D’après le graphique précédent, on constate que l’inflation est très faible. Depuis le mois de mars, celle-ci est inférieure à 1 %, voire quasi nulle (0,2 % [2] au mois de mai). Les prévisions pour fin 2020 ainsi que 2021 et 2022 ne sont guère plus encourageantes, avec une inflation pour 2020 à 0,3 %, inférieure à 1 % en 2021 et légèrement supérieur en 2022. Pour comprendre cet écart entre la réalité des prix perçue par les ménages (notamment alimentaire) et l’évolution de l’Indice des Prix à la Consommation (IPC, indicateur mesurant l’inflation), on peut évoquer trois arguments principaux.

• Le premier vient de la construction même de l’IPC. Cet indicateur contient plus de 1 000 variétés de produits réparties en 12 fonctions qui elles-mêmes se divisent en 47 sous-fonctions, 117 regroupements, 303 groupes et 362 postes. Les produits alimentaires faisant partie de la première des 12 fonctions (01. Produits alimentaires et boissons non alcoolisées), on comprend maintenant à quel point cet indicateur regroupe des biens et services hétérogènes. L’INSEE précise par ailleurs le poids exact de l’alimentation dans l’IPC. Celle-ci correspondrait à 16 % environ de l’indice. Dit autrement, les variations des prix de l’alimentation ne pèsent même pas pour 1/5 dans la construction de l’IPC.

• Ce niveau de détail n’est pourtant pas suffisant pour apprécier l’augmentation des produits alimentaires. D’après l’INSEE, les prix de l’alimentation ont augmenté de 3,7 % en avril. Or, il convient de séparer deux catégories de produits alimentaires : les « produits frais » (fruits et légumes) et les produits « autre alimentation ». Toujours d’après l’INSEE, les produits frais ont vu leur prix augmenter de 17,8 % en avril contre 1,4 % d’augmentation pour les produits « autre alimentation ». Résultat, la hausse des fruits et légumes constatée dans les enseignes alimentaires est bien réelle mais invisibilisée par la structure même de l’indicateur qui mesure l’inflation.

• En parallèle de cette hausse de l’alimentation, deux autres composantes de l’IPC ont connu une déflation (diminution générale du prix). Le prix de l’énergie baisse de 8,6 % en avril 2020 et -11,0 % au mois de mai. De plus, le prix des produits manufacturés baisse également (–0,5 % en avril et -0,7 % en mai). Ces deux composantes ont donc neutralisé la hausse constatée dans l’alimentation (l’énergie pesant pour 8 % et les produits manufacturés pour 24 % dans l’IPC).

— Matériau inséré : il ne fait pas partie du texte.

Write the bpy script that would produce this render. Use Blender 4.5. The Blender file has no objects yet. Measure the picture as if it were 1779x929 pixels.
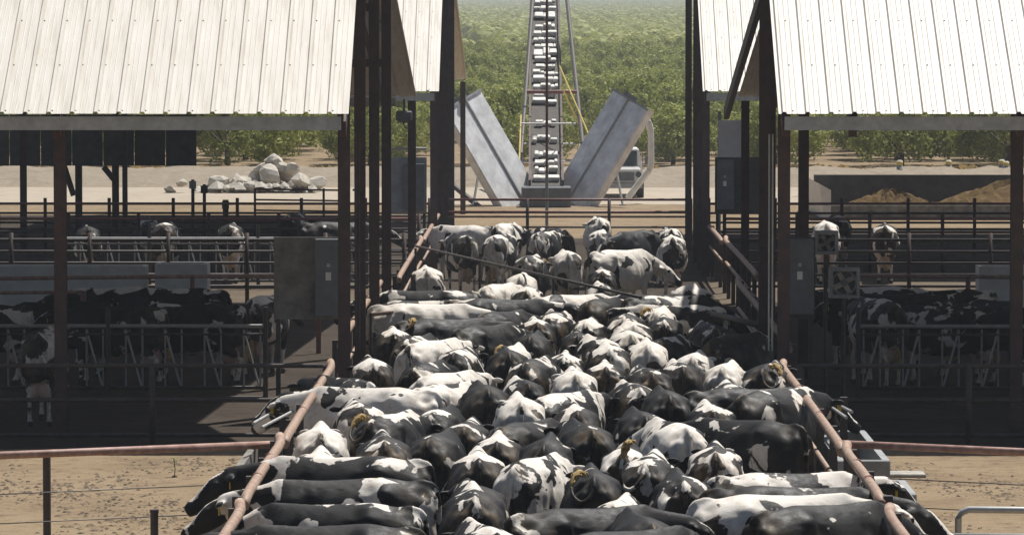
import bpy, bmesh, math, random
from mathutils import Vector, Matrix

# ---------------------------------------------------------------- camera, sky, sun, exposure
SC = bpy.context.scene
COL = SC.collection
IMW, IMH, FPX = 1779.0, 929.0, 8000.0          # photograph size and focal length in its pixels
CAMZ, PITCH, YAW = 5.6, math.atan(389.5/8000), math.atan(53.5/8000)
cam = bpy.data.cameras.new('camera'); cam.sensor_width = 36; cam.lens = FPX/IMW*36
cam.clip_end = 6000; cam.clip_start = .5
cam_ob = bpy.data.objects.new('camera', cam); COL.objects.link(cam_ob)
cam_ob.location = (0, 0, CAMZ); cam_ob.rotation_euler = (math.pi/2 - PITCH, 0, YAW)
SC.camera = cam_ob

SUN_DIR = Vector((.27, .45, 1)).normalized()    # towards the sun: high, from the right and beyond
wd = bpy.data.worlds.new('World'); SC.world = wd; wd.use_nodes = True
bg = wd.node_tree.nodes['Background']
sk = wd.node_tree.nodes.new('ShaderNodeTexSky'); sk.sky_type = 'NISHITA'; sk.sun_disc = False
sk.sun_elevation = math.asin(SUN_DIR.z); sk.sun_rotation = math.atan2(SUN_DIR.x, SUN_DIR.y)
sk.dust_density = 2.0
wd.node_tree.links.new(sk.outputs[0], bg.inputs[0]); bg.inputs[1].default_value = .05
sl = bpy.data.lights.new('sun', 'SUN'); sl.energy = 5.0; sl.angle = math.radians(.53); sl.color = (1, .965, .91)
so = bpy.data.objects.new('sun', sl); COL.objects.link(so); so.rotation_euler = SUN_DIR.to_track_quat('Z', 'Y').to_euler()
SC.view_settings.view_transform = 'Standard'; SC.view_settings.look = 'None'
SC.view_settings.exposure = 0.25; SC.view_settings.gamma = 1; SC.view_settings.use_curve_mapping = False
SC.cycles.max_bounces = 6; SC.cycles.volume_bounces = 0

# ---------------------------------------------------------------- helpers
_F = Vector((-math.sin(YAW)*math.cos(PITCH), math.cos(YAW)*math.cos(PITCH), -math.sin(PITCH)))
_R = Vector((math.cos(YAW), math.sin(YAW), 0)); _U = _R.cross(_F)
def at(px, py, z=None, Y=None):
    """where a sight line of the photograph meets the height z or the depth Y (metres)"""
    d = _F + _R*((px - IMW/2)/FPX) + _U*((IMH/2 - py)/FPX)
    t = (z - CAMZ)/d.z if z is not None else Y/d.y
    return Vector((0, 0, CAMZ)) + d*t
def tag(o, label=None, cat=None, group=None, kind=None):
    if label: o['label'] = label
    if cat: o['category'] = cat
    if group: o['group'] = group
    if kind: o['kind'] = kind
    return o
def empty(name, loc=(0, 0, 0), label=None, cat=None, group=None, rz=0):
    o = bpy.data.objects.new(name, None); COL.objects.link(o); o.location = loc; o.rotation_euler.z = rz
    o.empty_display_size = .2
    return tag(o, label, cat, group)
def link(name, me, parent=None):
    o = bpy.data.objects.new(name, me); COL.objects.link(o)
    if parent: o.parent = parent
    return o
class MB:
    def __init__(s): s.bm = bmesh.new()
    def box(s, c, d, M=None):
        m = Matrix.Translation(c) @ (M or Matrix()) @ Matrix.Diagonal((d[0], d[1], d[2], 1))
        bmesh.ops.create_cube(s.bm, size=1, matrix=m); return s
    def tube(s, a, b, r, n=8, r2=None):
        a, b = Vector(a), Vector(b); d = b - a
        M = Matrix.Translation((a + b)/2) @ d.to_track_quat('Z', 'Y').to_matrix().to_4x4()
        bmesh.ops.create_cone(s.bm, cap_ends=True, segments=n, radius1=r, radius2=r if r2 is None else r2, depth=d.length, matrix=M); return s
    def path(s, pts, r, n=8):
        P = [Vector(p) for p in pts]; rings = []
        for i, p in enumerate(P):
            d = (P[min(i+1, len(P)-1)] - P[max(i-1, 0)]).normalized()
            up = Vector((0, 0, 1)) if abs(d.z) < .9 else Vector((0, 1, 0))
            a = d.cross(up).normalized(); u = a.cross(d)
            rings.append([s.bm.verts.new(p + a*r*math.cos(6.2832*k/n) + u*r*math.sin(6.2832*k/n)) for k in range(n)])
        for a, b in zip(rings, rings[1:]):
            for i in range(n): s.bm.faces.new((a[i], a[(i+1) % n], b[(i+1) % n], b[i]))
        s.bm.faces.new(list(reversed(rings[0]))); s.bm.faces.new(rings[-1]); return s
    def prism(s, poly, y0, y1):
        """polygon in XZ extruded in Y"""
        A = [s.bm.verts.new((x, y0, z)) for x, z in poly]; B = [s.bm.verts.new((x, y1, z)) for x, z in poly]
        n = len(poly)
        s.bm.faces.new(A); s.bm.faces.new(list(reversed(B)))
        for i in range(n): s.bm.faces.new((A[(i+1) % n], A[i], B[i], B[(i+1) % n]))
        return s
    def bevel(s, w):
        bmesh.ops.bevel(s.bm, geom=list(s.bm.edges), offset=w, segments=1, affect='EDGES'); return s
    def mesh(s, name, mt, smooth=False):
        bmesh.ops.recalc_face_normals(s.bm, faces=s.bm.faces)
        me = bpy.data.meshes.new(name); s.bm.to_mesh(me); s.bm.free()
        me.materials.append(mt)
        if smooth:
            for p in me.polygons: p.use_smooth = len(p.vertices) == 4
        return me
    def build(s, name, mt, parent=None, smooth=False):
        return link(name, s.mesh(name, mt, smooth), parent)
# ---------------------------------------------------------------- materials
def mat(name):
    m = bpy.data.materials.new(name); m.use_nodes = True
    nt = m.node_tree; b = nt.nodes['Principled BSDF']
    return m, nt, b
def N(nt, t, **kw):
    n = nt.nodes.new(t)
    for k, v in kw.items():
        if k.startswith('i_'):
            key = k[2:]; key = int(key) if key.isdigit() else key.replace('_', ' ')
            n.inputs[key].default_value = v
        else: setattr(n, k, v)
    return n
def ramp(nt, fac, stops, interp='LINEAR'):
    r = nt.nodes.new('ShaderNodeValToRGB'); r.color_ramp.interpolation = interp
    e = r.color_ramp.elements
    while len(e) < len(stops): e.new(.5)
    for el, (p, c) in zip(e, stops): el.position = p; el.color = (c[0], c[1], c[2], 1) if not isinstance(c, (int, float)) else (c, c, c, 1)
    nt.links.new(fac, r.inputs[0]); return r.outputs[0]
def mth(nt, op, a, b=None, clamp=False):
    n = nt.nodes.new('ShaderNodeMath'); n.operation = op; n.use_clamp = clamp
    for i, v in enumerate((a, b)):
        if v is None: continue
        if isinstance(v, (int, float)): n.inputs[i].default_value = v
        else: nt.links.new(v, n.inputs[i])
    return n.outputs[0]
def mixc(nt, f, a, b, mode='MIX'):
    n = nt.nodes.new('ShaderNodeMix'); n.data_type = 'RGBA'; n.blend_type = mode
    for s, v in ((0, f), (6, a), (7, b)):
        if isinstance(v, (int, float)): n.inputs[s].default_value = v
        elif isinstance(v, tuple): n.inputs[s].default_value = (*v, 1) if len(v) == 3 else v
        else: nt.links.new(v, n.inputs[s])
    return n.outputs[2]
def bump(nt, b, h, strength=.3, dist=.02):
    n = nt.nodes.new('ShaderNodeBump'); n.inputs['Strength'].default_value = strength; n.inputs['Distance'].default_value = dist
    nt.links.new(h, n.inputs['Height']); nt.links.new(n.outputs[0], b.inputs['Normal'])
def noise(nt, vec, scale, detail=3, rough=.55, dist=0):
    n = nt.nodes.new('ShaderNodeTexNoise'); n.inputs['Scale'].default_value = scale; n.inputs['Detail'].default_value = detail
    n.inputs['Roughness'].default_value = rough; n.inputs['Distortion'].default_value = dist
    if vec is not None: nt.links.new(vec, n.inputs['Vector'])
    return n.outputs['Fac']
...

A cette première difficulté de lecture du principal indice mesurant les variations de prix en France s’ajoute deux éléments : d’une part la difficulté de relever des prix en période de confinement [3] ainsi qu’une inflation perçue [4] des ménages supérieure à l’inflation mesurée par l’INSEE (Accardo, 2011). Finalement, avant d’utiliser un indicateur, il convient d’étudier celui-ci pour comprendre la réalité qu’il mesure.

 

Erwan Audren

 

[1] L’INSEE prévoit une baisse de 20 % du PIB pour le deuxième trimestre 2020 après -5,3 % le premier trimestre de la même année.

[2] Prévision de l’INSEE au 29 mai 2020

[3] Une partie des enseignes étant fermées, les enquêteurs ne peuvent aller relever les prix de certains produits.

[4] Lorsque l’on interroge les ménages sur l’augmentation des prix qu’ils perçoivent, leur réponse est toujours en décalage avec ce que mesure l’IPC.